Pero volvamos al principio de todo esto, a nuestro grifo de agua y nuestro teléfono. Imagina por un momento una situación similar —por supuesto, menos esperpéntica— en tu compañía de aguas o en tu compañía telefónica. La jefa, el jefe, Justine, Walter, discutiendo acerca de qué técnica van a implantar para purificar el agua que te suministran o para ampliar la red de comunicaciones que llega hasta tu domicilio. Imagínatelo. Acojona, ¿verdad?

Seguro que a partir de ahora, cuando abras el grifo y veas correr el agua clara y limpia, o descuelgues el teléfono y oigas el tono de la línea, no podrás evitar, aunque sea en parte, sentirte sorprendido.

miércoles, 16 de abril de 2014

Ruido de fondo

Miércoles 16 de abril. 11:07 de la mañana de la víspera de Jueves Santo. La oficina está casi desierta, tres desarrolladores en una esquina y, un poco más allá, un par de ingenieros de despliegue unidos en una misma audioconferencia con el resto de su equipo. Conversación irrelevante, que se convierte en ruido de fondo mientras uno le da vuelvas al código. Sin duda es mejor así, es la única forma de poder concentrarse. De mantener el "flow".

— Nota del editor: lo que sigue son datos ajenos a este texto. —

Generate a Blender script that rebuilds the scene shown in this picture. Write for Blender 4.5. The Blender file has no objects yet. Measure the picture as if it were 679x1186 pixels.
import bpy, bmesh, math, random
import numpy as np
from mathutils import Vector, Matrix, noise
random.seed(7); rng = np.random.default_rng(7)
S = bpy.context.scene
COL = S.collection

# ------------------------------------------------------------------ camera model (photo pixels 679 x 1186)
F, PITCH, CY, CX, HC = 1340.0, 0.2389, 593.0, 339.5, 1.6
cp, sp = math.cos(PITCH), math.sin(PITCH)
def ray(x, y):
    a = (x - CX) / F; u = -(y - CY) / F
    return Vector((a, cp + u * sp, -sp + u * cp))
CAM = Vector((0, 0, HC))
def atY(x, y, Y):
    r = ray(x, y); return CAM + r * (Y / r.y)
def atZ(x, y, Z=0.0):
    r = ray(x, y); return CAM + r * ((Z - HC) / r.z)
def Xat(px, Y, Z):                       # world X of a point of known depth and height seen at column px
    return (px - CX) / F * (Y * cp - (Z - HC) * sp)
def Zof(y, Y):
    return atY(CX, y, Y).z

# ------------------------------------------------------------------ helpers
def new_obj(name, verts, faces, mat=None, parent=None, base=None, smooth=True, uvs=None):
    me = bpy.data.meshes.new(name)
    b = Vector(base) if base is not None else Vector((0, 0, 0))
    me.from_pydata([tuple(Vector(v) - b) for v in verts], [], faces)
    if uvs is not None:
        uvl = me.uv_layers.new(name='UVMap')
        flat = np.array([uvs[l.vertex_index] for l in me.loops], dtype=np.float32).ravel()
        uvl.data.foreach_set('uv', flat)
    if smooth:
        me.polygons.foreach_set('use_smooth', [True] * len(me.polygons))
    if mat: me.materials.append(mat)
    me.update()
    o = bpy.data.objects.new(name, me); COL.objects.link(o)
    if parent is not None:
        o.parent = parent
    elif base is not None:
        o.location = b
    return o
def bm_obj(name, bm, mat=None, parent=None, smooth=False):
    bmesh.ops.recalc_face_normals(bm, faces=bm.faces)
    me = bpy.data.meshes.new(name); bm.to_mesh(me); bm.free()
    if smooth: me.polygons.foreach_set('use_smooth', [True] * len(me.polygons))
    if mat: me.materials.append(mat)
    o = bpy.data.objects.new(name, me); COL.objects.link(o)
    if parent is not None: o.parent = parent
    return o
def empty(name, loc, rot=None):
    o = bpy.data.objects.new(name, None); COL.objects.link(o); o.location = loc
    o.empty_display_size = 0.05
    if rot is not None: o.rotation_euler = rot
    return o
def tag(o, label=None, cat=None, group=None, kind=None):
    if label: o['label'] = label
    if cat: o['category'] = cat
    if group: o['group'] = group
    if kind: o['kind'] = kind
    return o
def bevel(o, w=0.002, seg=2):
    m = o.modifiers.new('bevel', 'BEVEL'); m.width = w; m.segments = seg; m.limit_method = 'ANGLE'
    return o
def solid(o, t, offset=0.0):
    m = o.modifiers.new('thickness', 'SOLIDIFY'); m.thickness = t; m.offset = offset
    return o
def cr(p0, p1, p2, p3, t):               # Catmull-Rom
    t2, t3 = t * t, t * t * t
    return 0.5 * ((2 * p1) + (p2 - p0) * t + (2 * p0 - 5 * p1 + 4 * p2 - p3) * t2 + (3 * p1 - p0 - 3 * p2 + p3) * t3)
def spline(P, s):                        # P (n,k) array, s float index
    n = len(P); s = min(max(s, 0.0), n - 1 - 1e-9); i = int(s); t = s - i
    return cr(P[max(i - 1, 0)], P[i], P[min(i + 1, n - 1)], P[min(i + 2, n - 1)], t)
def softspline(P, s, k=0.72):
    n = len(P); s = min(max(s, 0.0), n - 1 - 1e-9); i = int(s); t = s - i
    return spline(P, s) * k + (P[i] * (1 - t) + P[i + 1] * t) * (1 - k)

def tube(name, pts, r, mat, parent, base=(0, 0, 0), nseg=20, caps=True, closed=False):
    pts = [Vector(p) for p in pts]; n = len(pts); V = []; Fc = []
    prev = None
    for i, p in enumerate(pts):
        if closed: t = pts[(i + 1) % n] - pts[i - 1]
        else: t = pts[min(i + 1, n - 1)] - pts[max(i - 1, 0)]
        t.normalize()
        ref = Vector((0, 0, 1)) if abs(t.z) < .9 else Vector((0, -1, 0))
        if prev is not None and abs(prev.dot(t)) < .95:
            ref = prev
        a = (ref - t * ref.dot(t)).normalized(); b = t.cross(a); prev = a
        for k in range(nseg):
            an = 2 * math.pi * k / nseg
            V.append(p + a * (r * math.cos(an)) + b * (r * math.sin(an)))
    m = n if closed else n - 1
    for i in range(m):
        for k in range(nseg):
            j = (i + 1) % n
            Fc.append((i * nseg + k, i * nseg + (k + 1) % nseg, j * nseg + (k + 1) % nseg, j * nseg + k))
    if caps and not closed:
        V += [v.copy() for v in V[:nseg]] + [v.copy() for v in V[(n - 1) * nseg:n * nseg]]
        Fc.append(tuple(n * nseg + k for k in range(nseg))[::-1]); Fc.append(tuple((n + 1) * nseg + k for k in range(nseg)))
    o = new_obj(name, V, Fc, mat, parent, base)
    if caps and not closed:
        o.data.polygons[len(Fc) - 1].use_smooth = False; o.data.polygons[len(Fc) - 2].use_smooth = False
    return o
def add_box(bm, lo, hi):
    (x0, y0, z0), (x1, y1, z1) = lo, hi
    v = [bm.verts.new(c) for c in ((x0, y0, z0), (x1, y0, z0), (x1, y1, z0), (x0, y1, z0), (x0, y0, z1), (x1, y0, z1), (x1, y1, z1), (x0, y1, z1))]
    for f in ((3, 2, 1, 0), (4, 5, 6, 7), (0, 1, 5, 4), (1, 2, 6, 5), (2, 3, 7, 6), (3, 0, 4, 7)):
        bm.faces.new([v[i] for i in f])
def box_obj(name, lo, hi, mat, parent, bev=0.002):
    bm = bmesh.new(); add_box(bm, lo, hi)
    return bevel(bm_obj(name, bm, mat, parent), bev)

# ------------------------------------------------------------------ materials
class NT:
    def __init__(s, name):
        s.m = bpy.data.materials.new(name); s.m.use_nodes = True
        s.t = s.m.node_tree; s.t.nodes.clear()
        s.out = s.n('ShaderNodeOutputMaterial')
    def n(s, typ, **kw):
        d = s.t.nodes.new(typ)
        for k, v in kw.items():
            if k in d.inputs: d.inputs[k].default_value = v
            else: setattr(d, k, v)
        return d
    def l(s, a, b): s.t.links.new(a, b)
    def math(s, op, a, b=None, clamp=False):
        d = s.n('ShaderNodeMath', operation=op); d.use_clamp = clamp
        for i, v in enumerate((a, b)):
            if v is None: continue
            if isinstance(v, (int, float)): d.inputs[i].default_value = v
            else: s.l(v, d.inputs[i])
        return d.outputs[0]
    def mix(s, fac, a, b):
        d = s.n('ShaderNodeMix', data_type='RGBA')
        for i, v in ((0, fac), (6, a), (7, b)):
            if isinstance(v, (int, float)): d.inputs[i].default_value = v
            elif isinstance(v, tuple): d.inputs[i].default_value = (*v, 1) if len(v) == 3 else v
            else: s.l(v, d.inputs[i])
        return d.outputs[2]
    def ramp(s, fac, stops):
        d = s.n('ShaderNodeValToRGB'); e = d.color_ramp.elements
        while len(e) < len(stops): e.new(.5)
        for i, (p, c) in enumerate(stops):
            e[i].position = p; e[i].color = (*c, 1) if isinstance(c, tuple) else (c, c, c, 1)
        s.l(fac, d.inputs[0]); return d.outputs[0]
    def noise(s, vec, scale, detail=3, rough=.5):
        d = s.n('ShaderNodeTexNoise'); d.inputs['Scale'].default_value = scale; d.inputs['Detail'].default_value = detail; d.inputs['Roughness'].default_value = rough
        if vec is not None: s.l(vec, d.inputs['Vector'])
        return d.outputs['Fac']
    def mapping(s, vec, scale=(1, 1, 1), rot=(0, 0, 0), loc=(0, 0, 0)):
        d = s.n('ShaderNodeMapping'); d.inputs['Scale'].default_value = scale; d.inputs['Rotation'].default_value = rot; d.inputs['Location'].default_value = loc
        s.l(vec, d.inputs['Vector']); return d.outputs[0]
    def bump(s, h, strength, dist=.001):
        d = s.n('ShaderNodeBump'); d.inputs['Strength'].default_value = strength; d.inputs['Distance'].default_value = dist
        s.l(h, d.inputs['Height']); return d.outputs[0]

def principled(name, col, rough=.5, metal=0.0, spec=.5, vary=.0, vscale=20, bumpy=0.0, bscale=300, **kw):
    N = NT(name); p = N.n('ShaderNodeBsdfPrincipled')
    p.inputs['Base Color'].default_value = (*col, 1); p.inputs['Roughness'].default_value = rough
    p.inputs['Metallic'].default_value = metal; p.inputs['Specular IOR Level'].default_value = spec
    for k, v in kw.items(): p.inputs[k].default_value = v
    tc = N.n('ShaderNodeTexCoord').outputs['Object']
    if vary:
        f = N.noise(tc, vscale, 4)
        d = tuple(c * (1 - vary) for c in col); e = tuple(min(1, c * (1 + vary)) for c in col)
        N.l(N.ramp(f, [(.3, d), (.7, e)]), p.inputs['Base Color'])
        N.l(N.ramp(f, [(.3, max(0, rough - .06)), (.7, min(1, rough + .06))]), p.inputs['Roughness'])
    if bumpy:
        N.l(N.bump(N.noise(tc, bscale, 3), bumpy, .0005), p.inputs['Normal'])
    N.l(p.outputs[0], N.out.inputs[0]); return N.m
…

La audioconferencia termina. Uno de los ingenieros de despliegue se levanta y se dirije a su compañero.

— ¡Macho! Lo de Ana no me lo esperaba. ¡Si esta lleva aquí toda la vida!

En ese momento, la conversación deja de ser ruido de fondo. En seguida me doy cuenta de quién es la tal Ana. La noticia ya me había llegado por otro lado. Ana, una compañera con efectivamente unos cuantos años dedicados a la compañía, se marcha. Deja la empresa. Ha encontrado un buen puesto en Estados Unidos, dicen.

— ¡Recuerdo que yo allá por 2006 o 2007 trabajaba con ella! Estábamos en un proyecto...

Y empiezan las batallitas del Abuelo Cebolleta. La conversación vuelve a convertirse en ruido de fondo. Pero ya he perdido el "flow". Dedico unos segundos a pensarlo, y sin buscarlo descubro una idea desagradable.

¿Por qué resulta tan raro que Ana se marche? Sin duda para este tío lo es. Y es más que probable que para tantos otros también lo sea. ¿Acaso es tan sorprendente que una persona abandone su empresa en España para iniciar una nueva carrera profesional en el mayor productor de software del mundo? ¡Qué cojones! ¿Acaso hay algún motivo razonable para no hacerlo?

Hace bien poco un amigo me contó la anécdota de la primera vez que Maxwell tuvo que explicar el electromagnetismo a un periodista. El amigo James se encontró —como diría el bueno de Sam Gamyi— en un brete. Por lo visto el entrevistador, lo más parecido a un reportero de Sálvame de la época, le insistía una y otra vez acerca de lo absurdo de sus ideas, exigiendole que ofreciese una explicación convincente. El amigo Maxwell, que tonto no era, sabía que era una labor inútil: los conocimientos sobre ciencia y matemáticas que necesitaba el energúmeno de su entrevistador eran del todo insuficientes para ofrecer una explicación convincente en menos de un mes. Y no porque sus famosas ecuaciones no se pudiesen resumir, no. Sino porque ese Jorge Javier Vázquez del siglo XIX se encontraba en un estadio de conocimiento en el cual cualquier explicación, por muy simplificada que fuese, resultaría inverosímil.

¿Y qué tiene que ver el señor Maxwell con todo esto?

A menudo los seres humanos no comprendemos la actitud de nuestros semejantes por encontrarnos en estadios muy alejados. Para una persona que, cuando del puesto de trabajo se refiere, valora muy por encima de todas las cosas el salario y la estabilidad, es una verdadera locura dejar tu puesto de generoso salario y con más de diez años de antiguedad. Punto. Cualquier otra consideración, como por ejemplo marcharse a la Meca de Internet y contribuir a crear el futuro, desaparece por el sumidero de la irrelevancia. Acaba formando parte de su ruido de fondo particular, aislado de lo realmente importante: la duda de por qué alguien que lleva aquí toda la vida puede querer marcharse.